The pack heads to the theatre on foot, and we watch a brilliant production of Company. My dear friend R___ waves to me at intermission. She's wearing a bright yellow dress and looks anxious. In Act Two I spend a lot of time thinking about my own work. I try to stop myself, but inspiration can't always be tamed. My manager and I gossip out into the night and go to the chic ice cream shop to discuss everyone we know in the context of the musical. Once my mouth is black from brownie batter I call Puhg to pick me up. My manager reassures me, we are getting by. We're cockroaches, but we're alive. And then, a cockroach crawls up from the wall behind her and threatens to jump into her hair! I pull her away in the nick of time.

At 11 Sweet Potato is up, lying very flat but happily in Puhg's shadow. She gets an apple slice.

Wednesday, June 26, 2024

Float Away Then

On a gust of wind. I'll float away, maybe like an old party streamer, but let's not kid ourselves, more accurately, a piece of garbage. A piece of garbage so unwanted that whoever threw her out couldn't even be bothered to make it into the trash can.
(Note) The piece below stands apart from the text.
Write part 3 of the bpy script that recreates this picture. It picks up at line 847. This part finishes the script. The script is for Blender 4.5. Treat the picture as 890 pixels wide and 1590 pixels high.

She's lifted from the sidewalk and spins up and up in a gust. Maybe she'll get stuck in a tree, or maybe she'll just land at the dump. Where she's always belonged. It was nice pretending for a while. It was stupid, but at least it was nice.

Thursday, June 20, 2024

solstice is stupid this year

two cockroaches in the apartment, empty promises from every stupid person in this town

rich people say they love my work then chuck it and run off to the Hamptons while I fry alive in this wretched place

but it's not just business, I can handle being unwanted but I'd rather just know instead of find out

tore the whole place apart looking for my credit card

I was getting an award tonight so I dressed up in a big stupid dress with stupid boots and drove an hour across town but my manager realized she was sick the moment we met so she bailed and I sat like an idiot at the fancy restaurant wondering if I should buy the stupid $22 salad anyway because I was so hungry but also so depressed, the waiter never came so I didn’t have to decide, I just left

walked to a diner instead, had my Coke and veggie burger in a booth alone, it was $20 and it all may have been salvaged if I had my book but I didn't

went stag to the ceremony, couldn't even fake it, basically dead as someone ran up to me after "are you just so excited?!" for what I wanted to scream at them for exactly what would I be excited about

forget it let the sun sink into the ocean and take me with her

Friday, June 14, 2024

crying at the cafe

You haven't disappointed me. I just don't want you to disappear before you're even gone.

I love you, from the strands of my ponytail to the tips of my toenails.

I don't want you to be so concerned about what I'll think that you vanish. Please! Don't vanish.